PROBLEM DESCRIPTION: It is required that all of the data be written out exactly.

= = = = =

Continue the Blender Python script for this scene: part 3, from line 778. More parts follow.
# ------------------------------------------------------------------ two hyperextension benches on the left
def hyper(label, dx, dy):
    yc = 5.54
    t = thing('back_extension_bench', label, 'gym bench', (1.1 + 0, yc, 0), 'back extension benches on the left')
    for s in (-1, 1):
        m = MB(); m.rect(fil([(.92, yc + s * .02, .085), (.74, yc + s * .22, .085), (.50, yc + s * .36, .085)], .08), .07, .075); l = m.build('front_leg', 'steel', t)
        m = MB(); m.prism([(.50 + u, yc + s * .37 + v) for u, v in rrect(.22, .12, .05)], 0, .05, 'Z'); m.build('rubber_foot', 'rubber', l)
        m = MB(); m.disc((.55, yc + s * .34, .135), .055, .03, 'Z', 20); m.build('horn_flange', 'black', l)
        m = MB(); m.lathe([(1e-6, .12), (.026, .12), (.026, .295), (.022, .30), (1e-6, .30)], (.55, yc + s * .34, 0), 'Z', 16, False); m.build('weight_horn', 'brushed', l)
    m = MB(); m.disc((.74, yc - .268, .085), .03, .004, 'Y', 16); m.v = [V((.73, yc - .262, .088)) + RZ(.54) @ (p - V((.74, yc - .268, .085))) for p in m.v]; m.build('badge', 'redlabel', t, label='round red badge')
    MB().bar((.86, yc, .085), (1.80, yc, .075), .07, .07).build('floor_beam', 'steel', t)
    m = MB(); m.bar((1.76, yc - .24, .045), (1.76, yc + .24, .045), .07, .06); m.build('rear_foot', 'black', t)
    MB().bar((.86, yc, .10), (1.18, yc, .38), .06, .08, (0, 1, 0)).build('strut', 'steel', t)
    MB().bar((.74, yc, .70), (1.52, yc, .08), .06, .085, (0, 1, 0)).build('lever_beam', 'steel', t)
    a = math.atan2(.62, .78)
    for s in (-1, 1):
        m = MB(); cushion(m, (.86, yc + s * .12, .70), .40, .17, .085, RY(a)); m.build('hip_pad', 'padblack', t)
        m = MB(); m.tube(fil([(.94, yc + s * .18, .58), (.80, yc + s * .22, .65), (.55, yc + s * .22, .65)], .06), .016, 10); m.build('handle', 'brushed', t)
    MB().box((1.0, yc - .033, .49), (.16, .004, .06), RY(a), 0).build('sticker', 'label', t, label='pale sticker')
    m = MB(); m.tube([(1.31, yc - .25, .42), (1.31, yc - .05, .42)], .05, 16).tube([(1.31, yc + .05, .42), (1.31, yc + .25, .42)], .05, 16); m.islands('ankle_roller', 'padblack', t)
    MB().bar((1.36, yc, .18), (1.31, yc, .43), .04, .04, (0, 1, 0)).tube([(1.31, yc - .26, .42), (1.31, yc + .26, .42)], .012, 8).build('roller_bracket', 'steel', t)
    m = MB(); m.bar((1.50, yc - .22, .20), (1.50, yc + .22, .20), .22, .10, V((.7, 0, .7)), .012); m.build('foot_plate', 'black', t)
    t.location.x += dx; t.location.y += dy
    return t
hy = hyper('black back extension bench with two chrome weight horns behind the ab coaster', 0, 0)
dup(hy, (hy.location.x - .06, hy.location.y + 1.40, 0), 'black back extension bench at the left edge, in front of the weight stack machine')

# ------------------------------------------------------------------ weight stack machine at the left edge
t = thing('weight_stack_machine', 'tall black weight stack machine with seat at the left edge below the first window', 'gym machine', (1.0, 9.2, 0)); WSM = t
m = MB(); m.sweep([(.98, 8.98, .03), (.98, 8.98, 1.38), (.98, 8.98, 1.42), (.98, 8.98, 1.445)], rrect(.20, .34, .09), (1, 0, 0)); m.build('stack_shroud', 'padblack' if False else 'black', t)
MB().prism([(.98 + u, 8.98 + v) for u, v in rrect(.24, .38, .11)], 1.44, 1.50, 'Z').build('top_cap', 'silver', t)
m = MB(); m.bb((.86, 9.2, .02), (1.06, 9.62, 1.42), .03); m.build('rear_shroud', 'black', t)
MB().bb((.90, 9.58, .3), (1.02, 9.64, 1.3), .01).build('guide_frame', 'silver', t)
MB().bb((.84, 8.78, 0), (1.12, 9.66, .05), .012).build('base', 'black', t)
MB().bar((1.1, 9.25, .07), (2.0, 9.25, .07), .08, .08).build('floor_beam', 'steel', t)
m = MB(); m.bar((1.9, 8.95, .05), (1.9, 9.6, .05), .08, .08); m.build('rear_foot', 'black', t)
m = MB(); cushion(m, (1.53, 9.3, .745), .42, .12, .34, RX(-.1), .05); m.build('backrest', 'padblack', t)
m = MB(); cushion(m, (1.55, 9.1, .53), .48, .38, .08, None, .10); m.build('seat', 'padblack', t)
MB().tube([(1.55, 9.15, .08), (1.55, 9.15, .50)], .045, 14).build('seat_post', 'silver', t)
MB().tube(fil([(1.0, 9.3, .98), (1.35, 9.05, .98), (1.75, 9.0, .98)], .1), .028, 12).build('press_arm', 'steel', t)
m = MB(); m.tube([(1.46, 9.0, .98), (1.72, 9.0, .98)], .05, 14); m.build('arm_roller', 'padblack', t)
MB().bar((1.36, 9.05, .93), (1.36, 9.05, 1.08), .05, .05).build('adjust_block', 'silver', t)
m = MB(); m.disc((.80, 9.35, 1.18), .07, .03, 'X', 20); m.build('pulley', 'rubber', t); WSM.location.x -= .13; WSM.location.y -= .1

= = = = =

EXERCISE ANSWER:
Continue the Blender Python script for this scene: part 3, from line 778. More parts follow.
# ------------------------------------------------------------------ two hyperextension benches on the left
def hyper(label, dx, dy):
    yc = 5.54
    t = thing('back_extension_bench', label, 'gym bench', (1.1 + 0, yc, 0), 'back extension benches on the left')
    for s in (-1, 1):
        m = MB(); m.rect(fil([(.92, yc + s * .02, .085), (.74, yc + s * .22, .085), (.50, yc + s * .36, .085)], .08), .07, .075); l = m.build('front_leg', 'steel', t)
        m = MB(); m.prism([(.50 + u, yc + s * .37 + v) for u, v in rrect(.22, .12, .05)], 0, .05, 'Z'); m.build('rubber_foot', 'rubber', l)
        m = MB(); m.disc((.55, yc + s * .34, .135), .055, .03, 'Z', 20); m.build('horn_flange', 'black', l)
        m = MB(); m.lathe([(1e-6, .12), (.026, .12), (.026, .295), (.022, .30), (1e-6, .30)], (.55, yc + s * .34, 0), 'Z', 16, False); m.build('weight_horn', 'brushed', l)
    m = MB(); m.disc((.74, yc - .268, .085), .03, .004, 'Y', 16); m.v = [V((.73, yc - .262, .088)) + RZ(.54) @ (p - V((.74, yc - .268, .085))) for p in m.v]; m.build('badge', 'redlabel', t, label='round red badge')
    MB().bar((.86, yc, .085), (1.80, yc, .075), .07, .07).build('floor_beam', 'steel', t)
    m = MB(); m.bar((1.76, yc - .24, .045), (1.76, yc + .24, .045), .07, .06); m.build('rear_foot', 'black', t)
    MB().bar((.86, yc, .10), (1.18, yc, .38), .06, .08, (0, 1, 0)).build('strut', 'steel', t)
    MB().bar((.74, yc, .70), (1.52, yc, .08), .06, .085, (0, 1, 0)).build('lever_beam', 'steel', t)
    a = math.atan2(.62, .78)
    for s in (-1, 1):
        m = MB(); cushion(m, (.86, yc + s * .12, .70), .40, .17, .085, RY(a)); m.build('hip_pad', 'padblack', t)
        m = MB(); m.tube(fil([(.94, yc + s * .18, .58), (.80, yc + s * .22, .65), (.55, yc + s * .22, .65)], .06), .016, 10); m.build('handle', 'brushed', t)
    MB().box((1.0, yc - .033, .49), (.16, .004, .06), RY(a), 0).build('sticker', 'label', t, label='pale sticker')
    m = MB(); m.tube([(1.31, yc - .25, .42), (1.31, yc - .05, .42)], .05, 16).tube([(1.31, yc + .05, .42), (1.31, yc + .25, .42)], .05, 16); m.islands('ankle_roller', 'padblack', t)
    MB().bar((1.36, yc, .18), (1.31, yc, .43), .04, .04, (0, 1, 0)).tube([(1.31, yc - .26, .42), (1.31, yc + .26, .42)], .012, 8).build('roller_bracket', 'steel', t)
    m = MB(); m.bar((1.50, yc - .22, .20), (1.50, yc + .22, .20), .22, .10, V((.7, 0, .7)), .012); m.build('foot_plate', 'black', t)
    t.location.x += dx; t.location.y += dy
    return t
hy = hyper('black back extension bench with two chrome weight horns behind the ab coaster', 0, 0)
dup(hy, (hy.location.x - .06, hy.location.y + 1.40, 0), 'black back extension bench at the left edge, in front of the weight stack machine')

# ------------------------------------------------------------------ weight stack machine at the left edge
t = thing('weight_stack_machine', 'tall black weight stack machine with seat at the left edge below the first window', 'gym machine', (1.0, 9.2, 0)); WSM = t
m = MB(); m.sweep([(.98, 8.98, .03), (.98, 8.98, 1.38), (.98, 8.98, 1.42), (.98, 8.98, 1.445)], rrect(.20, .34, .09), (1, 0, 0)); m.build('stack_shroud', 'padblack' if False else 'black', t)
MB().prism([(.98 + u, 8.98 + v) for u, v in rrect(.24, .38, .11)], 1.44, 1.50, 'Z').build('top_cap', 'silver', t)
m = MB(); m.bb((.86, 9.2, .02), (1.06, 9.62, 1.42), .03); m.build('rear_shroud', 'black', t)
MB().bb((.90, 9.58, .3), (1.02, 9.64, 1.3), .01).build('guide_frame', 'silver', t)
MB().bb((.84, 8.78, 0), (1.12, 9.66, .05), .012).build('base', 'black', t)
MB().bar((1.1, 9.25, .07), (2.0, 9.25, .07), .08, .08).build('floor_beam', 'steel', t)
m = MB(); m.bar((1.9, 8.95, .05), (1.9, 9.6, .05), .08, .08); m.build('rear_foot', 'black', t)
m = MB(); cushion(m, (1.53, 9.3, .745), .42, .12, .34, RX(-.1), .05); m.build('backrest', 'padblack', t)
m = MB(); cushion(m, (1.55, 9.1, .53), .48, .38, .08, None, .10); m.build('seat', 'padblack', t)
MB().tube([(1.55, 9.15, .08), (1.55, 9.15, .50)], .045, 14).build('seat_post', 'silver', t)
MB().tube(fil([(1.0, 9.3, .98), (1.35, 9.05, .98), (1.75, 9.0, .98)], .1), .028, 12).build('press_arm', 'steel', t)
m = MB(); m.tube([(1.46, 9.0, .98), (1.72, 9.0, .98)], .05, 14); m.build('arm_roller', 'padblack', t)
MB().bar((1.36, 9.05, .93), (1.36, 9.05, 1.08), .05, .05).build('adjust_block', 'silver', t)
m = MB(); m.disc((.80, 9.35, 1.18), .07, .03, 'X', 20); m.build('pulley', 'rubber', t); WSM.location.x -= .13; WSM.location.y -= .1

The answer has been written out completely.